Adiantou ainda que sobre a atribuição de notas falsas e certificados “eu sou a última pessoa na nossa instituição a ter contacto com os documentos. A última assinatura é que é a minha. Os certificados passam pela secretaria, depois na área académica e só assim chega ao meu Gabinete, então não tem como eu atribuir notas ou certificados falsos”, esclareceu.

 

Questionado sobre a sua amizade com o então coordenador do Curso de Comuniação Social, Joaquim da Silva referiu que sempre “foram amigos” e que nunca tiveram qualquer atrito, sendo que, a sua relação sempre foi baseada no respeito pelo trabalho do jornalista e docente universitário que era um quadro muito competente no exercício das suas atribuições.

 

“Sempre tivemos boas relações. Fui eu quem o trouxe na instituição em 2012, fui eu quem o indiquei para os cargos todos que ocupou na nossa instituição. Nós sempre fomos amigos”, aflorou.

 

Neste aspecto, mais uma vez as informações estão desencontradas, uma vez que Mayama Salazar teria revelado que apenas com o PCA tinha boas relações de amizade e que foi este, Manuel Arsénio Mateus, que o convidou para leccionar na instituição.
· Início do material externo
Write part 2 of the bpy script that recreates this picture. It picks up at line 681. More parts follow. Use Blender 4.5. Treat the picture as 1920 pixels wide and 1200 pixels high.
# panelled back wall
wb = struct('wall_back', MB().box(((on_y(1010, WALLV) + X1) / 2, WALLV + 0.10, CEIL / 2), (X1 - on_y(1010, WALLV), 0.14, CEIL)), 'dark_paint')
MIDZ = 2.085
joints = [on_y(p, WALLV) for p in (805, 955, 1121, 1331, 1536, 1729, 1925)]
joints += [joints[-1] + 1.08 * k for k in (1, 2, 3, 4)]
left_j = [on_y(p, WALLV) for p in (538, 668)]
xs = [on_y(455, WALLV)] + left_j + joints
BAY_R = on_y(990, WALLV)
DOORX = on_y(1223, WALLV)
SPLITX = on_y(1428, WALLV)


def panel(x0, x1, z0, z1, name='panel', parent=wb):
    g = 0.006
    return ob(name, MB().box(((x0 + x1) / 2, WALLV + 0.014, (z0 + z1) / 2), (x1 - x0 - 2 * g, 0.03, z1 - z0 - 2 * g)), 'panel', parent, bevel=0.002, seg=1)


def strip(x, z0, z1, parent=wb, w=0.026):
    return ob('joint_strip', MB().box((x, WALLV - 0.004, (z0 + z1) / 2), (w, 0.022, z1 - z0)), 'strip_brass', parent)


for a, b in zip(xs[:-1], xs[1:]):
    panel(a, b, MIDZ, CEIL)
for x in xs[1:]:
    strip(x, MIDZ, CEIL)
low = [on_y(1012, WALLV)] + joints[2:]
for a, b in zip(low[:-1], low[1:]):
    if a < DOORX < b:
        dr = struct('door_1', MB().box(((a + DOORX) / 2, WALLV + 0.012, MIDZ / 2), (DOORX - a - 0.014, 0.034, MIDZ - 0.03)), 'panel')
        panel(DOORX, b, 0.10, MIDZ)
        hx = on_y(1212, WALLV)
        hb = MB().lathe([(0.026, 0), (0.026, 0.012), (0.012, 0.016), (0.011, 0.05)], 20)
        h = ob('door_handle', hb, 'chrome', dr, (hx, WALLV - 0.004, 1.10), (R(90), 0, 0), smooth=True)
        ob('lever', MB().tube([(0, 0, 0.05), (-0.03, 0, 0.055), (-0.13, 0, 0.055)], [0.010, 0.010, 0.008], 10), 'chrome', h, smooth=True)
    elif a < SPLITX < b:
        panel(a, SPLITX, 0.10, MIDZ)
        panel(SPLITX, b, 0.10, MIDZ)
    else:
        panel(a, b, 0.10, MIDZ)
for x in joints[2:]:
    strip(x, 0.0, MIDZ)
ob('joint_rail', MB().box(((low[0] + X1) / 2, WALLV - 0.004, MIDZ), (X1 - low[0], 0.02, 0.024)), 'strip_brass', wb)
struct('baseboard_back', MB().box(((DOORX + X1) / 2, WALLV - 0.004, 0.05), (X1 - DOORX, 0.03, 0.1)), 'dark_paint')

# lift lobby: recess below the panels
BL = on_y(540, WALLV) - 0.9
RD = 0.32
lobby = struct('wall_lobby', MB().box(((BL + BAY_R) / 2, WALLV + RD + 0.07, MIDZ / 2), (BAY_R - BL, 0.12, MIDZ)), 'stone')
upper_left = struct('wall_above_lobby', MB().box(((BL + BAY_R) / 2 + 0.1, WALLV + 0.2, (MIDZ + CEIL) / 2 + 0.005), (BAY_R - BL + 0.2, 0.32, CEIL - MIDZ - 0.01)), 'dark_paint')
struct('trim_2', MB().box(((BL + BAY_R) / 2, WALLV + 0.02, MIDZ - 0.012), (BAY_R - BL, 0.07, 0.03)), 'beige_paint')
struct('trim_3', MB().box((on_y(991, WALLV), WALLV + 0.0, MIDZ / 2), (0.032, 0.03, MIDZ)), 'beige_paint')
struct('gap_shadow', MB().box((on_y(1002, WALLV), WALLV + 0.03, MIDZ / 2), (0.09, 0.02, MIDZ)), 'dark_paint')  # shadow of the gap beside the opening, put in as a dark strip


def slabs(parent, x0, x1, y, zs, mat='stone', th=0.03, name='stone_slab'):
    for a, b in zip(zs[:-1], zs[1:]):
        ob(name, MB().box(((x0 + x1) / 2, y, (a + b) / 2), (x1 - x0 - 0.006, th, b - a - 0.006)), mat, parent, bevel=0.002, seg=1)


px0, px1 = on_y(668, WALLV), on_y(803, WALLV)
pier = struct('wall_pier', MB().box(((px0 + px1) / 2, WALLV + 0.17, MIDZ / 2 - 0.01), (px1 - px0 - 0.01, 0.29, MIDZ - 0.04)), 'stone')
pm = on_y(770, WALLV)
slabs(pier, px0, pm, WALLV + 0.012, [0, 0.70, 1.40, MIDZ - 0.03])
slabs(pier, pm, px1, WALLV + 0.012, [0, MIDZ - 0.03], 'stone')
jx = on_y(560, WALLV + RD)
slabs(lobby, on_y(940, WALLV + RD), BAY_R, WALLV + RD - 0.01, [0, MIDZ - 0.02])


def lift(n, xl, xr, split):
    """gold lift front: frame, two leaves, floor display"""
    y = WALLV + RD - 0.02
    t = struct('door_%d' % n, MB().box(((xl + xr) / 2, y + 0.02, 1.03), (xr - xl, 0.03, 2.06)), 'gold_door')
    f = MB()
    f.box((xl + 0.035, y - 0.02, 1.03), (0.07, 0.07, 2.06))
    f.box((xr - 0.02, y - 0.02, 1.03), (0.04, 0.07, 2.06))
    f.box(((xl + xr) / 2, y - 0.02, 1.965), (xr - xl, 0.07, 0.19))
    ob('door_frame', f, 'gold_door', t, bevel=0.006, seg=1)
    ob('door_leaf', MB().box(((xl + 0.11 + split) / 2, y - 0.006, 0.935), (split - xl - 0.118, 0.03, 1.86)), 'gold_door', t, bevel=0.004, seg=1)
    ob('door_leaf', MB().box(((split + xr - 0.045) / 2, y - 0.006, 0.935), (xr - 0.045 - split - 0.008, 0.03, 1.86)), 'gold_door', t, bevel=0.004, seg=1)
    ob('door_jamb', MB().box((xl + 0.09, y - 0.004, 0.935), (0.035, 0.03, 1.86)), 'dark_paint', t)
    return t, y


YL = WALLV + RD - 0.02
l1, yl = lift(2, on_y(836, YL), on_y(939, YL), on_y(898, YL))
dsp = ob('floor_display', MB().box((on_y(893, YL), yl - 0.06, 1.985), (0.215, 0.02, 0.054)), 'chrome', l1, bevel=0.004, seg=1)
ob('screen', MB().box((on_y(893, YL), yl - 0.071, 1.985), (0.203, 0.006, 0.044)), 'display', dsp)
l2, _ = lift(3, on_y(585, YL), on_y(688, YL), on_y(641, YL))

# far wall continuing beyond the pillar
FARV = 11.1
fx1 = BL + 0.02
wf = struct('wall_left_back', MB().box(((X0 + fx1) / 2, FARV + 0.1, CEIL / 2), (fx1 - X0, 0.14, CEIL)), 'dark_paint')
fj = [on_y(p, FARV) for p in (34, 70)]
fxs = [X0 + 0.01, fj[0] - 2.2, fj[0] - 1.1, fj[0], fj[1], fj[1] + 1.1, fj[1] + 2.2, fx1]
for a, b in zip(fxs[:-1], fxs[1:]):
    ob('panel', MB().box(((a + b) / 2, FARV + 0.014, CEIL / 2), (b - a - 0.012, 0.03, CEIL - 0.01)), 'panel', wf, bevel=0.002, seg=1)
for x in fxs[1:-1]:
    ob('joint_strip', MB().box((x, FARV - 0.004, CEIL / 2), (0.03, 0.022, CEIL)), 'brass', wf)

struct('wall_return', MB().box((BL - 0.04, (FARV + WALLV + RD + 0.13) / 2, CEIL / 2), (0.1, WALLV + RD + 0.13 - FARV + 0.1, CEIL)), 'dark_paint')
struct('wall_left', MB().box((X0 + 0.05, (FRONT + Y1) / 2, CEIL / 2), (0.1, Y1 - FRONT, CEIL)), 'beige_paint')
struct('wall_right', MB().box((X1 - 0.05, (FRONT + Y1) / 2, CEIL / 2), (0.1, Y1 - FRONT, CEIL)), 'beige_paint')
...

«O Dr. Mayama é um quadro competente»

 

O docente universitário, que responde em tribunal, é licenciado em Relações Internacionais, Mestre em Gestão e Administração de Negócios e estava a fazer um doutoramento, para além de ter uma pós graduação no ramo da Pedagogia. Nos últimos anos estava também empenhado na escrita de um livro sobre a “A dinâmica da Liturgia nas igrejas cristãs”.

 

De acordo Joaquim da Silva, Mayama Salazar sempre foi um quadro competente e desemepnhou a sua actividade profissional com brio e rigor, razão pela qual lhe foi atribuída entre outras responsabilidades a de coordenar o curso de Comunicação Social, “numa altura em que o promotor do ISTA pretendia ir buscar em Portugal os quadros para este ramo”.

 

“Fui eu quem disse não, é melhor apostarmos no Dr. Mayama Salazar visto que ele é competente. E de facto foi. Em relação ao seu trabalho não temos qualquer reclamação. Aliás, nos últimos anos ele foi o responsável pela visibilidade que a instituição tomou a nível nacional e internacional, particularmente no Brasil e nos Estados Unidos.

 

O Instituto Superior Técnico de Angola tem agendado para este ano a eleição de novos corpos sociais para sua direcção. Para voltar a ser indicado para o mesmo a cargo ou outro superior Joaquim da Silva estaria a contar com o apoio do Mestre em Gestão e Administração de Negócios e Coordenador do curso de Comunicação Social por ver nele um estratega de competência apurada, por outro lado, por entender que este seria o seu maior adversário. Porém, segundo fontes próximas ao processo, Mayama Salazar teria rejeitado o convite, o que lhe terá custado a privação da liberdade.

 

Explica uma fonte que não se quis identificar que ao não aceitar o convite do seu superior hierárquico, Mayama Salazar estar a abrir a possibilidade de ser um potencial candidato ao cargo de Director Geral ou de Vice-Reitor e, diz a fonte, “para não correr o riso de ser subordinado do Dr. Mayama Salazar, o Dr. Joaquim da Silva, armou esta «cabala». No fundo o que se pretendia era só afastar o Dr.Mayama”, explicou.

 

O julgamento que teve início as 10 horas e 30 minutos de quarta-feira terminou apenas as 17H30, altura em que as instalções do tribunal de Viana sofreu um corte brusco na corrente eléctrica, quando o juiz ouvia o primeiro declarante do processo, Joaquim da Silva. A sessão retoma na próxima quarta-feira, 13 de Julho para continuidade das audições. Para além da conclusão da audição do Director Geral do ISTA o juiz pretende ouvir igualmente Manuel Arsénio Mateus, PCA do ISTA, Paulo Adão e Francisca Mateus, todos declarantes.